The last sunset before leaving Antarctica, photo taken on March 10, 2013. [Photo Provided to China Daily] |
Su Liu's adventure in Antarctica was her childhood dream come true. The Hong Kong-based specialist in water management shares her Mothers for Mother Nature campaign with Rebecca Lo.
When Su Liu was a girl growing up in Kunming, Yunnan, in the early 1980s, she was fascinated by the images of China's elite explorers venturing into the Antarctic.
"Only men who were very fit - iron men - were given a chance to go," she recalls. "It was considered a big deal. To a teenage girl like me, it was like they were going to outer space. Their journey was beyond what ordinary people like me could achieve."
Liu, now a mother of two boys and the head of Greater China and Water Policy Research for Hong Kong-based Civic Exchange, has always been attracted to extremes. "The tallest mountain, the deepest space. Well, I knew I probably won't be able to go to the moon. But maybe Antarctica wasn't so far-fetched."
She knew that the passage would be her litmus test.

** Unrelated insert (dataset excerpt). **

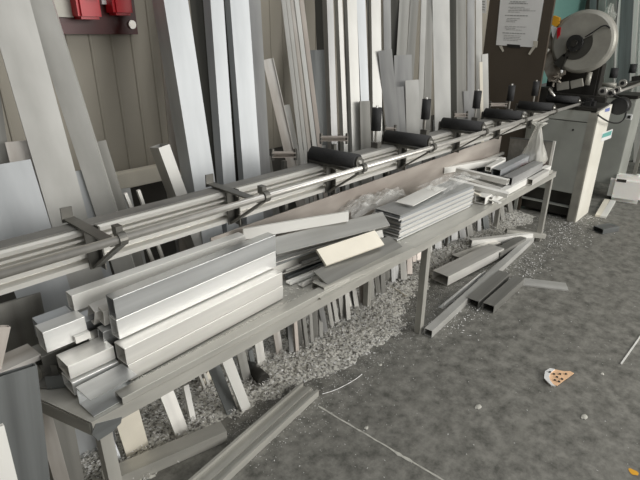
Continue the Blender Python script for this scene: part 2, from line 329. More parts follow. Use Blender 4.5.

Would she be able to survive the motion sickness common during a journey to the South Pole? When she studied in Hobart, she grabbed the opportunity to meet her heroes and spoke to members of the Chinese exploration team who ventured into Antarctica.
"The team members were all young and fit and handsome," she recalls. "They were hand selected but still had to undergo intense training. One told me that to be an Antarctic explorer, you needed an iron stomach. Literally, you should be able to eat your rice with one hand while reaching for a bucket to vomit into with the other."